Trata-se de um entendimento amplamente suportado pela doutrina, como também se
dá nota na fundamentação do acórdão. Tem, portanto, apoio doutrinário a
interpretação dos preceitos em causa num sentido contrário ao adotado no
tribunal recorrido"), mas sim por ter ido mais além do que era o
entendimento jurisprudencial do Tribunal Constitucional no que diz respeito à
possibilidade ou impossibilidade deste tribunal poder sindicar interpretações
erróneas feitas pelo tribunal recorrido ("Na verdade, ao sustentar uma
tal conclusão, a decisão confunde o plano do controlo de constitucionalidade
com o da errónea aplicação do direito infraconstitucional, infletindo
entendimento de há muito pacífico na jurisprudência do Tribunal, segundo o qual
«o que sempre se terá por excluído é que o Tribunal Constitucional possa
sindicar eventuais interpretações tidas por erróneas, efetuadas pelos tribunais
comuns, com fundamento em violação do princípio da legalidade" in voto
vencido da Conselheira Maria de Fátima Mata-Mouros). Ou seja, entenderam os
Conselheiros em maioria que a "materialidade deveria prevalecer sobre a
forma".
No
entanto, e uma vez que o Juiz de Instrução da Operação Marquês não se
fundamentou no poder de sindicância do Tribunal Constitucional, mas sim nos
seus argumentos substanciais, que de resto, como vimos supra, tem, se
não acolhimento, pelo menos, a assunção da existência de um largo entendimento
doutrinal no mesmo sentido por parte da Conselheira que nele votou vencida,
fica de difícil percepção o porquê de tanto alarido com o tema.
Acresce
que, no processo 2210/12.9TASTB da Instância Central Criminal de Almada, o
Procurador do Ministério Público elaborou um despacho de acusação em que acusa
um arguido pelo crime de corrupção passiva sustentando a consumação do crime na
promessa da vantagem e não no recebimento da mesma, desde logo porque esta
nunca ocorreu. A verdade é que o arguido em causa acabou mesmo por ser
condenado em 1.ª instância, vendo depois tal decisão condenatória ser
confirmada pelo Tribunal da Relação de Lisboa.

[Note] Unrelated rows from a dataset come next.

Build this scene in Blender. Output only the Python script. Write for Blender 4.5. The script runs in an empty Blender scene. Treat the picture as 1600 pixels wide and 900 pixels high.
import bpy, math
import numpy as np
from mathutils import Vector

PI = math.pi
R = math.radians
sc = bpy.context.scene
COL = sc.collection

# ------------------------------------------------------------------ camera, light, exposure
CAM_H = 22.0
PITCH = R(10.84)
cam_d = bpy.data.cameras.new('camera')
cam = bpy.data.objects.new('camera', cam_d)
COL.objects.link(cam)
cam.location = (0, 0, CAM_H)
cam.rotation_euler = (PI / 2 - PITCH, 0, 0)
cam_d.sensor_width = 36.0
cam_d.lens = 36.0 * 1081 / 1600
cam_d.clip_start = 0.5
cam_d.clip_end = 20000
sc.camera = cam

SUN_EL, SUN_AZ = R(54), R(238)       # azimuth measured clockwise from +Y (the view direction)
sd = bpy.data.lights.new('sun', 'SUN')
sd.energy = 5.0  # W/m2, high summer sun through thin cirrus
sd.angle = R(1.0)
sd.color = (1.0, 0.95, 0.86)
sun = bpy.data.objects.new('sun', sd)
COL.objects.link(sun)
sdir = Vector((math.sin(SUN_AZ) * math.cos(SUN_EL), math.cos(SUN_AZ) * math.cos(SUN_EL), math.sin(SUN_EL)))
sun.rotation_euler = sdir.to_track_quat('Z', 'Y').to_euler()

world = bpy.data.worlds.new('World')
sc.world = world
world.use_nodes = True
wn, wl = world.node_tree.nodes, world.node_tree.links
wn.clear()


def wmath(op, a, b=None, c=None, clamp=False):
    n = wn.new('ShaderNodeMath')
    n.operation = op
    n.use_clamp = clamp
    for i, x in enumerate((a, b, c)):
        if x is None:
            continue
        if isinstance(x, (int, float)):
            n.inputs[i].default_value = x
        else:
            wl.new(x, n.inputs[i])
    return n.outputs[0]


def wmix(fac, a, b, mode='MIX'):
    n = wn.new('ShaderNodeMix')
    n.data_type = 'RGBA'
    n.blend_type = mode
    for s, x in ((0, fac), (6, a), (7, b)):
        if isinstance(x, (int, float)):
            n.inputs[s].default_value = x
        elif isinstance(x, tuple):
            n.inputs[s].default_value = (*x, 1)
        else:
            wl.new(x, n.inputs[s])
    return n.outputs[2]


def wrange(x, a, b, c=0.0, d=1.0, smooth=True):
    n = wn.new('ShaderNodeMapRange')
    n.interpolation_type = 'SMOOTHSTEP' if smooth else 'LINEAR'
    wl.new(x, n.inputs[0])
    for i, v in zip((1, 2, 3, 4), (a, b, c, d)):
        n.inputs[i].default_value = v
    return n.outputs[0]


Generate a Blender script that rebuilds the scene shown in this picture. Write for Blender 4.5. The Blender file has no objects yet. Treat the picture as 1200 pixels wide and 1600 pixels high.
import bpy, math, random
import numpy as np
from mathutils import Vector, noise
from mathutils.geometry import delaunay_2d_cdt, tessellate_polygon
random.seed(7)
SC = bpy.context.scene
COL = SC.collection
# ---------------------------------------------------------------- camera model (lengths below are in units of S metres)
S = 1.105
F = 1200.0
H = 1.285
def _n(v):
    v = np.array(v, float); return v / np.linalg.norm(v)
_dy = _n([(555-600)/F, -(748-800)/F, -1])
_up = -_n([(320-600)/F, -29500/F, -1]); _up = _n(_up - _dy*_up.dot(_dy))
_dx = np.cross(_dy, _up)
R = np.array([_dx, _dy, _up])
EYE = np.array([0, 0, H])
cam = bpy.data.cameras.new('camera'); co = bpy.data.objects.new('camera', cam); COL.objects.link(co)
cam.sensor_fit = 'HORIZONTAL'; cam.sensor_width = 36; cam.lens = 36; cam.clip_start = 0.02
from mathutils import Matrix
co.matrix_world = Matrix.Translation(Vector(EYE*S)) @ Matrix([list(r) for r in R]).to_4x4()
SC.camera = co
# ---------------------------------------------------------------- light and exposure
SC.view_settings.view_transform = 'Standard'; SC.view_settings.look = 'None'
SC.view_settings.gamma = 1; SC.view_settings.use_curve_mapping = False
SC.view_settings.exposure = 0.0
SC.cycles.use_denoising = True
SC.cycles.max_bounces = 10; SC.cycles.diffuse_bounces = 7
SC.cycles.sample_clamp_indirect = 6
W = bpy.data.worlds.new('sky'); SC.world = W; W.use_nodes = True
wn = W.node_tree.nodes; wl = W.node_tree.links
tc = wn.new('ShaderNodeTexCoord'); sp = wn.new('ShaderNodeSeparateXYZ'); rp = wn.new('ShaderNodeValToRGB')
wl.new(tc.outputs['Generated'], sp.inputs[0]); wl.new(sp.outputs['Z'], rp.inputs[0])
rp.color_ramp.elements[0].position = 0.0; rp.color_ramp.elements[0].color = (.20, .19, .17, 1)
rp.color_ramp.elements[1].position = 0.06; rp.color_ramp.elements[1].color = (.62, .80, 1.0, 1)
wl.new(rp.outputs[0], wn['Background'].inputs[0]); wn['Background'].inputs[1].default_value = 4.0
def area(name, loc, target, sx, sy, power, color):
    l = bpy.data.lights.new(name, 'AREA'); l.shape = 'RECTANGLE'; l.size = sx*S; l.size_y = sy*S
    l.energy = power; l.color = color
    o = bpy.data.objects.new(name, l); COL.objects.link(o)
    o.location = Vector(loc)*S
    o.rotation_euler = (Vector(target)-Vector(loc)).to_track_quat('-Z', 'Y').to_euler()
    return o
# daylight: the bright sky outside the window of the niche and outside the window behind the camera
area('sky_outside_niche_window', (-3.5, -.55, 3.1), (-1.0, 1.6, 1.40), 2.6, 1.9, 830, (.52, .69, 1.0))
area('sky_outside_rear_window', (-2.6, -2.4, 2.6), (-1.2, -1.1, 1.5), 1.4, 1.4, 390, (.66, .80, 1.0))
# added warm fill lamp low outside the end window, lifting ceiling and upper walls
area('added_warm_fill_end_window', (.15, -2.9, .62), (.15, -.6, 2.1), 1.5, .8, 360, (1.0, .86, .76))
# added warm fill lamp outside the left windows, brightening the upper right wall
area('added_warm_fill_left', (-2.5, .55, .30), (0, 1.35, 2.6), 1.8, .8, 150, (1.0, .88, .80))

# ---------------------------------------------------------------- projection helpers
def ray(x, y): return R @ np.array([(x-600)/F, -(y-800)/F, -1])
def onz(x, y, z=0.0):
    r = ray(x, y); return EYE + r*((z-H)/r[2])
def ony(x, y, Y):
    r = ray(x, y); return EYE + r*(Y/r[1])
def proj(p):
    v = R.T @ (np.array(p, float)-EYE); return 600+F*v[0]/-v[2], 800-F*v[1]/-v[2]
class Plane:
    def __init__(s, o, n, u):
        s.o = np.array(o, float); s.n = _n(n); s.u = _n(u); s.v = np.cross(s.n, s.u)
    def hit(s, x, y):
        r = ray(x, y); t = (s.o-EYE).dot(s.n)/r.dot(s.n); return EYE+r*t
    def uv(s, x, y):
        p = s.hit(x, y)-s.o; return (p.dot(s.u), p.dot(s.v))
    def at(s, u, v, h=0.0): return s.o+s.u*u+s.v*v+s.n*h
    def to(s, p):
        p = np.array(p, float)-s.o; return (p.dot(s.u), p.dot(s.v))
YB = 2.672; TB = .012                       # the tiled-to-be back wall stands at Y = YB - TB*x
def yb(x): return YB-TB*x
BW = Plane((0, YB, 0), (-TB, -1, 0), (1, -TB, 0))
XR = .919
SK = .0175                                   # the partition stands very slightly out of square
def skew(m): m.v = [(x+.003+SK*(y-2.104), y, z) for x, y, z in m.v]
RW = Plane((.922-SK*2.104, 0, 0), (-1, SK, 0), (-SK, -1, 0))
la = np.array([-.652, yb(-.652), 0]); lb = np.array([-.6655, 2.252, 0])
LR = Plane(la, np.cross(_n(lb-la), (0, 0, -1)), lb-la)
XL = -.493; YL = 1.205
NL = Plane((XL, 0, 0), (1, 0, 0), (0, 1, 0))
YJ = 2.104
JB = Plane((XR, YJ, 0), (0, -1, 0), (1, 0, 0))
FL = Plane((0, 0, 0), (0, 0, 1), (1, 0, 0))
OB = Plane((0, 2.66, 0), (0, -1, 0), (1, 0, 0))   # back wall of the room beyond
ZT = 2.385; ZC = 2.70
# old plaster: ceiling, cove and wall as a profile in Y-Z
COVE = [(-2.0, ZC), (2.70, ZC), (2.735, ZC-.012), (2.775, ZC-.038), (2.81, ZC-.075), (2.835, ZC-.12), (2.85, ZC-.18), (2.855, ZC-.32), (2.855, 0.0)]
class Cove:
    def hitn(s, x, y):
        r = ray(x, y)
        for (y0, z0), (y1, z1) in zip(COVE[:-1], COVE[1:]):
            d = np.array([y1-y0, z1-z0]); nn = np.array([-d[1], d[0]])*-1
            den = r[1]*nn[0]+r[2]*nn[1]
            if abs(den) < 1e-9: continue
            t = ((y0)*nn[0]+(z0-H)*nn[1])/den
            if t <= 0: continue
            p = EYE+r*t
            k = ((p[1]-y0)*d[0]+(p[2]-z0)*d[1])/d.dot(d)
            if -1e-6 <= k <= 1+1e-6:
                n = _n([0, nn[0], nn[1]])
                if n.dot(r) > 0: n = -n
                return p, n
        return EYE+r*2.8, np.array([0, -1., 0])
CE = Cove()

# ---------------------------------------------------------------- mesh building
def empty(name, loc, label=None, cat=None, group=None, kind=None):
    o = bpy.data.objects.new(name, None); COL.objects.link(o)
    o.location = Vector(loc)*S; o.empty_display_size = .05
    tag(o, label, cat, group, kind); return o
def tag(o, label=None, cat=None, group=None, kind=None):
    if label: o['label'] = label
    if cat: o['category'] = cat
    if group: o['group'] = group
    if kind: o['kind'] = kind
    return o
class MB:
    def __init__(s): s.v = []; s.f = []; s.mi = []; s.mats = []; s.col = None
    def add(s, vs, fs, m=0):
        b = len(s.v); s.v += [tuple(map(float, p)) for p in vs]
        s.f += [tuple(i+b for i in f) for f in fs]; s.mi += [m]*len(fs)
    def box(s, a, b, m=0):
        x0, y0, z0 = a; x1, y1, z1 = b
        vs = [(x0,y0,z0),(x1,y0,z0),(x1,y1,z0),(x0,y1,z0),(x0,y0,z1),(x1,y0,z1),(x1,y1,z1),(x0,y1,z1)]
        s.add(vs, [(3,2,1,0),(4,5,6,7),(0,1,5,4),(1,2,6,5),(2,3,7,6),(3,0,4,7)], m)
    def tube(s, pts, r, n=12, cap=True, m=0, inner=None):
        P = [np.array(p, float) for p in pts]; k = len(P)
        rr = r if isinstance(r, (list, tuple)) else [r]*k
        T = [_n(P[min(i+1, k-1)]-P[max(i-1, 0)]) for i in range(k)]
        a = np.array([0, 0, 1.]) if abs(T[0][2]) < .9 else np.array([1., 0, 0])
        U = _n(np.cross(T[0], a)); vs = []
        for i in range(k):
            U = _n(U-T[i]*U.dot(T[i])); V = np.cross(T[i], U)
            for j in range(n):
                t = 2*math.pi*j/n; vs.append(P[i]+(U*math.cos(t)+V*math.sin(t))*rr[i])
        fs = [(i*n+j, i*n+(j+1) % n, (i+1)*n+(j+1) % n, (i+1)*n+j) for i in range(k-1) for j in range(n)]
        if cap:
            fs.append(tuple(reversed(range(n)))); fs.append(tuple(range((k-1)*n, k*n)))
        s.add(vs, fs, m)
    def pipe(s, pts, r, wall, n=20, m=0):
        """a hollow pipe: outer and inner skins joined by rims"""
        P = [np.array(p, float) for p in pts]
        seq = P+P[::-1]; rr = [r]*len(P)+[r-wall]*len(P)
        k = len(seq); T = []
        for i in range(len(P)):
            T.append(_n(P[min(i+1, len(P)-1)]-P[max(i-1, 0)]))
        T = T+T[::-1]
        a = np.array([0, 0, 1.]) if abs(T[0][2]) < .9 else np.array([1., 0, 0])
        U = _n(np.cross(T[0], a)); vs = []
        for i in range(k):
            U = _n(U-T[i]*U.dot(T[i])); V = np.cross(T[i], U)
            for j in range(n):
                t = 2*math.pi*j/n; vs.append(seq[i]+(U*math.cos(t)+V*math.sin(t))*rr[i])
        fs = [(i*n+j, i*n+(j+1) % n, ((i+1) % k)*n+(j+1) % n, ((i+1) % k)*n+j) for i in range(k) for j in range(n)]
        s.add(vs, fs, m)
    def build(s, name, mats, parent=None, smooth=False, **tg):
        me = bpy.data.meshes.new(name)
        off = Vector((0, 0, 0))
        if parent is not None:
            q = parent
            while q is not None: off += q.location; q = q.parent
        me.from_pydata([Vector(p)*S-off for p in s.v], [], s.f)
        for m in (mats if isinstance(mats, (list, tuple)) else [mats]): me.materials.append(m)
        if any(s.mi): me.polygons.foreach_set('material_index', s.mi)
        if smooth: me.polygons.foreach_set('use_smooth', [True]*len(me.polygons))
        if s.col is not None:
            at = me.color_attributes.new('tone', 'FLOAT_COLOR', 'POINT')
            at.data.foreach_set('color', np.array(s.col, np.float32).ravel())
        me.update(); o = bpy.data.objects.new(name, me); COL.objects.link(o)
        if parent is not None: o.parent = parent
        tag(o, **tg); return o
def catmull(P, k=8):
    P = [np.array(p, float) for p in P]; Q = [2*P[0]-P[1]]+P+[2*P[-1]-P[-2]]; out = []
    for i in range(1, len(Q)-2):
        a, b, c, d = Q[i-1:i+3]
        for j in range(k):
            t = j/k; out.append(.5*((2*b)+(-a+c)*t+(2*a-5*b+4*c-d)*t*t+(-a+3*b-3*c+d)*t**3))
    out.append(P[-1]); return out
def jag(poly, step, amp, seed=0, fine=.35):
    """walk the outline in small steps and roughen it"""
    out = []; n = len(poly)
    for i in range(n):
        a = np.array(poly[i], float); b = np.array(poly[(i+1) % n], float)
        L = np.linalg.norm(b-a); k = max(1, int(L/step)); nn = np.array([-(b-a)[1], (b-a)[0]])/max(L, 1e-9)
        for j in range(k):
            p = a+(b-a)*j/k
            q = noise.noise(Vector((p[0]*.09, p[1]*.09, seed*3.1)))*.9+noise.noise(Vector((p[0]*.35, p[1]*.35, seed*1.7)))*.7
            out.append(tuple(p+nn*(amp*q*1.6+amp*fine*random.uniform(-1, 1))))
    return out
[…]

Bem sabemos que neste caso, tal
entendimento era prejudicial ao arguido (contrariamente ao que acontece na
Operação Marquês).
A
cereja em cima do bolo: a decisão instrutória de pronúncia deste processo 2210/12.9TASTB
foi proferida pelo Juiz Carlos Alexandre que, foi do mesmo entendimento que o
Ministério Público na acusação e do que o seu Colega do TCIC na decisão
instrutória da Operação Marquês, no sentido de que a consumação do crime de corrupção
passiva se verifica no momento da promessa de vantagem independentemente do
recebimento da mesma.
Ficamos pois a saber que, afinal, tal entendimento jurídico até é consensual aos vários intervenientes: Ministério Público, Juízes Ivo Rosa e Carlos Alexandre e Desembargadores da Relação de Lisboa, depende é da perspectiva, ou seja, “Sol na Eira e Chuva no Nabal”.»